Selanjutnya, Apa kebutuhan kita? Dan apakah kita sudah menyediakannya secara cukup dan seimbang?
Tubuh kita membutuhkan oksigen, nutrisi berupa makanan yang halal dan thoyyib, olahraga, dan istirahat. Sedangkan jiwa kita, ruhani kita, membutuhkan arah, tujuan, dan makna dalam hidup. Kebutuhan roh dan tubuh atau jiwa dan raga itu harus dipenuhi setiap hari secara adil. Apa yang terjadi, jika tubuh kita tidak memperoleh asupan gizi? Sakit! Demikian juga dengan roh kita, apabila roh kita tidak memperoleh nutrisi zikrullah, hati kita akan menjadi cemas, gelisah, dan kehilangan arah. Bukankah Allah sudah menegaskan dalam Q.S Ar-Ro’d ayat 28 “ Ingatlah, hanya dengan berzikir kepada Allah hati menjadi tenang!”
Manusia bukan hanya tubuh dan jiwa. Manusia memiliki akal dan pikiran yang harus diasah melalui pendidikan yang memperdayakan. Kecerdasan akal dikembangkan melalui kegiatan belajar dan mengajar. Oleh karena itu, islam memerintahkan setiap individu untuk membaca, membaca, dan menulis. Membaca Al-Quran, membaca diri dan realitas sosial, serta membaca tanda-tanda yang ada di alam yang terus mengalami perubahan. Akal manusia juga mengalami perkembangan melalui dialog dan tanya jawab. Jika tidak mengerti suatu persoalan, maka diperintahkan untuk bertanya kepada yang mengerti.
Secara filosofis yang membedakan manusia dengan makhluk lainnya adalah kemampuan berpikir dan mengembangkan ilmu.

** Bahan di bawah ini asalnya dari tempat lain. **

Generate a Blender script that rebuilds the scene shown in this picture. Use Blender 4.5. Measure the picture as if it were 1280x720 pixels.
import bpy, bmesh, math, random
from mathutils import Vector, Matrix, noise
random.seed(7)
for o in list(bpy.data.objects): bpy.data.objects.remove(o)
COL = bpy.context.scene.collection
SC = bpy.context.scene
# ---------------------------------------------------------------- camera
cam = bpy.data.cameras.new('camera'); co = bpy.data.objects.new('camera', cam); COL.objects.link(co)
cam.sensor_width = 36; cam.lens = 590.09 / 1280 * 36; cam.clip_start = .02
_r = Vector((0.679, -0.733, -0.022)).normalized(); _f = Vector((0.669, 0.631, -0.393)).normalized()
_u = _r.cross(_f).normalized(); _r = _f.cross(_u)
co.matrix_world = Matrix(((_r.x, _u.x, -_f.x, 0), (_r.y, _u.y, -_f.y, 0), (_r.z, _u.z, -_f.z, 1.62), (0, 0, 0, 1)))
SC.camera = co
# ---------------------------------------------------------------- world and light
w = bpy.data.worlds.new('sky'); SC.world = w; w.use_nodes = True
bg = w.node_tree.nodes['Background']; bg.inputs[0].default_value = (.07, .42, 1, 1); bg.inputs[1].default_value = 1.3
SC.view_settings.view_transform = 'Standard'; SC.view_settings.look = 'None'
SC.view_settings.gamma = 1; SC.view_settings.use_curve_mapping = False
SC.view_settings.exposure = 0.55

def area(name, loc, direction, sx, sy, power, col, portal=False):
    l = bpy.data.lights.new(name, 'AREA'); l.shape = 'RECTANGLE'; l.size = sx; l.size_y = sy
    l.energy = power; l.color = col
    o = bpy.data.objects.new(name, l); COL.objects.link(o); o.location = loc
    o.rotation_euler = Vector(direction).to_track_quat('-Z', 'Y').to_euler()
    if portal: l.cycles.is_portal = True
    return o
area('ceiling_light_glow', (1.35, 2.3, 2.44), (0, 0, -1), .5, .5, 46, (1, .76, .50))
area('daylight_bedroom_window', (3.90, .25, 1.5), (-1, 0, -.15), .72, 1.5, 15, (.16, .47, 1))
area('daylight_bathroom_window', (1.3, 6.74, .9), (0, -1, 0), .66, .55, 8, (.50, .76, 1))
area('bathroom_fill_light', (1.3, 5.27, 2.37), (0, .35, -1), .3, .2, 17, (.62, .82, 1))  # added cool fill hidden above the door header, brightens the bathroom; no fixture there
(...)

Inilah yang menjadi alasan diangkatnya nabi Adam sebagai khalifatullah di muka bumi. Allah mengajarkan kepada nabi Adam semua simbol atau nama dari alam raya (QS. Al-Baqarah 2:31). Allah mengajarkan kepada manusia Al-Quran dan bahasa (QS. Ar-Rahman ayat 1-4). Allah mengajarkan ilmu pengetahuan sehingga akal manusia menjadi aktif dan cerdas. Akal cerdas ditandai dengan kemampuan memecahkan masalah secara tepat dengan analisis yang akurat.
Allah mengajarkan ilmu melalui alam yang terbentang luas. Manusia belajar dengan mengamati seluruh ciptaan Allah. Kemudian, manusia melakukan serangkaian percobaan dan menjadi peniru kreatif. Temuan ini dibahas melalui dialog dan diskusi yang produktif dengan berbagai pihak, sehingga terjadi pertukaran informasi, ide dan gagasan. Belajar adalah peniruan terhadap Karya Tuhan yang diajarkan oleh guru atau orang yang ahli. Sehingga peradaban manusia diterangi oleh cahaya kemajuan ilmu pengetahuan dan teknologi.
Apakah orang yang cerdas intelektual dijamin sukses?

Tidak! Jawabannya karena karakter orang yang sukses adalah tekun, orang yang tahu diri, pandai mengendalikan diri, dan sanggup menjaga motivasi dan komitmen sehingga pantang menyarah. Di sisi lain, Allah juga mengajarkan bahwa kemakmuran adalah milik orang-orang yang bersyukur, orang yang memiliki empati kepada orang lain, dan selalu membangun persahabatan. Inilah inti dari kecerdasan emosi dan kecerdasan adversitas.